The PT11, with 203 cm beds, was a single-system machine with high- and low-butt needles, built in gauges from 5 to 18, without stitch transfer. The PT21 offered the possibility of double transfer from either high- or low-butt needles, or both, and the PT22 was also built as a double-system. From these two models, we moved quite quickly to the current ones: the PT222 (and, before that, the PT221) and the semi-jacquards PT241 and PT242. These are very reliable, efficient and high-producing machines, based on a technology that is supported by 40 years of experience and continual development, to offer the best results at all times.


THE SUPPORT UNITS FOR FULL-FASHIONED MACHINES
the P500 series
At the same time as the full-jacquard machines, a third type of machine was developed that has been particularly popular and successful in the market: the rib-loading machine to supply Cotton frames, which started with the P100.

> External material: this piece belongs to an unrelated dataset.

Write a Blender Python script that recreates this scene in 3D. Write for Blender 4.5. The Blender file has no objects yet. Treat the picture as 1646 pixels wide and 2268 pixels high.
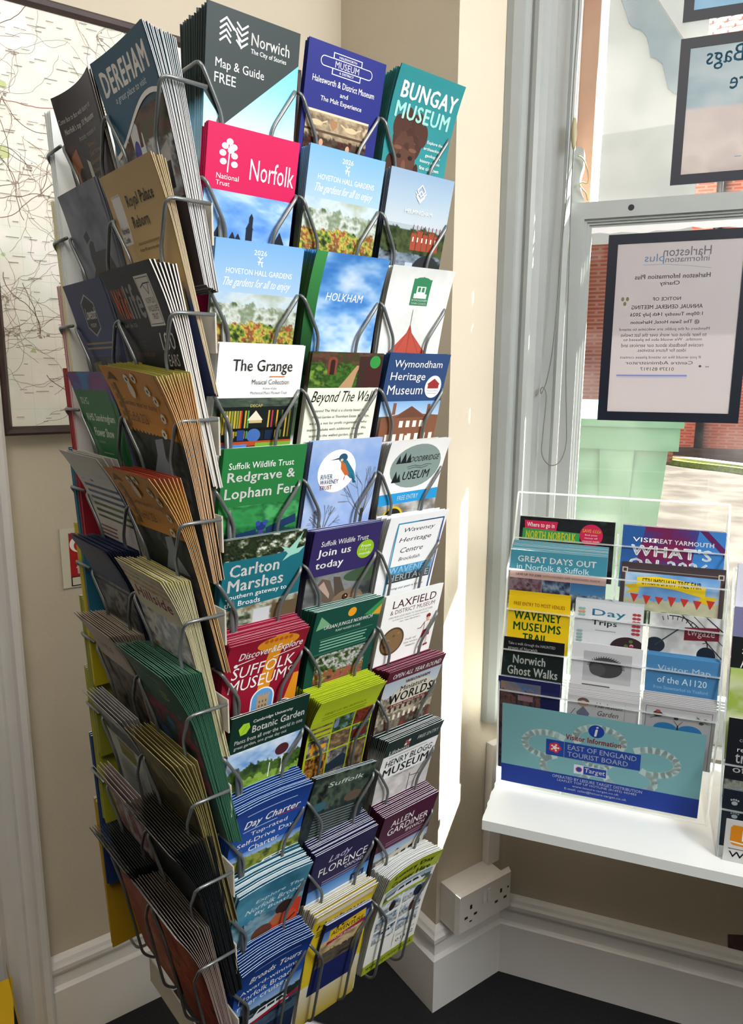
import bpy, math, random
import numpy as np
from mathutils import Vector
from mathutils.geometry import tessellate_polygon

# ------------------------------------------------------------------ camera, light, exposure
F_PX, PITCH, ROLL, CAM_Z = 1595.7, 0.1866, 0.0066, 1.28
SC = bpy.context.scene
COL = SC.collection
_cp, _sp, _cr, _sr = math.cos(PITCH), math.sin(PITCH), math.cos(ROLL), math.sin(ROLL)
_fw = np.array([0, _cp, -_sp]); _u0 = np.array([0, _sp, _cp]); _r0 = np.array([1.0, 0, 0])
_rt = _cr*_r0 + _sr*_u0
_up = -_sr*_r0 + _cr*_u0
CAM = np.array([0, 0, CAM_Z])
cd = bpy.data.cameras.new('camera'); cd.sensor_fit = 'VERTICAL'; cd.sensor_height = 36.0
cd.lens = F_PX*36.0/2268.0; cd.clip_start = 0.02
co = bpy.data.objects.new('camera', cd); COL.objects.link(co)
from mathutils import Matrix
co.matrix_world = Matrix(((_rt[0], _up[0], -_fw[0], 0), (_rt[1], _up[1], -_fw[1], 0), (_rt[2], _up[2], -_fw[2], CAM_Z), (0, 0, 0, 1)))
SC.camera = co
vs = SC.view_settings
vs.view_transform = 'Standard'; vs.look = 'None'; vs.gamma = 1.0; vs.use_curve_mapping = False
vs.exposure = 2.1
try: SC.cycles.transparent_max_bounces = 24; SC.cycles.max_bounces = 10
except Exception: pass

W_SUN, W_SKY, W_BAY, W_CEIL = 24.0, 0.13, 20.0, 4.0
# room directions: e1 along the map wall, e2 into it; w along the window wall, n out through it
def _d(a): a = math.radians(a); return np.array([math.cos(a), math.sin(a), 0.0])
e1 = _d(35); e2 = _d(125); w = _d(-20.3); n = _d(69.7); Z = np.array([0, 0, 1.0])
A = np.array([0.13144, 1.25815, 0.0]); B = np.array([0.28013, 1.36761, 0.0]); M = np.array([-0.52815, 1.22815, 0.0])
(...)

This is a series of electronically programmed machines for the production of ribs and cuffs and their automatic loading onto the magazine bars of the Cotton frame. The loading of these ribs and cuffs directly onto the magazine bars, in predetermined numbers and in the exact position required, offers, on the one hand, precise and accurate running-on and significant savings in the costs of labour, of yarn and of intermediate magazine bars and, on the other, very high production rates, due to the variable carriage stroke, which adapts itself to the width of the piece to be produced. Later versions included the P200, (which had the advantage of being able to automatically exchange the full magazine bar for an empty one, without interrupting production and which was also produced in the P200 2- version for the simultaneous production of two cuffs and, as the P200 2D, with doublings), the P300 and the P400, (in its two versions: P401 being the standard model and P401D the one with doublings),

all leading up to the current model, the P500, in its 4 versions: P500, the standard version, with high and low butt needle selection, used principally for the production of ribs, cuffs and trims, which are automatically loaded onto the magazine bars of Cotton frames or linking machines; P500S, the version that enables selections to be made on four auxiliary platines, located on the needlebed, thereby giving the capability of producing a large number of pattern effects, (cables, lace, small jacquards), to enhance and embellish the finished garment; P500D, the standard version with a doubling device that enables stitches to be doubled at intervals, thus making ribs more elastic and, at the same time, eliminating any creasing; P500SD, which is provided with both the auxiliary platines and the doubling device.


Over the years, technological development has proceeded inexorably, bringing Protti to its present position as a world leader in the production of the P500 rib loading machines and of the PT series trimming machines, as well as putting it amongst the first rank of producers of full jacquard machines with individual needle selection. The high rate of technological innovation is backed up by an extremely efficient commercial organisation and an ever more sophisticated and innovative after-sales service, that constantly provoke the interest of the marketplace, (both customers and competitors). Among the latest models to be shown at the most important international exhibitions for the trade are: the PV96X, a six-system machine; the PV93FX, with three needlebeds, (the only machine in the world to feature this characteristic) and the most recent of all: the PV91X (single-system machine with auxiliary takedown) and the PV91X-3 (three carriages, each with a single system).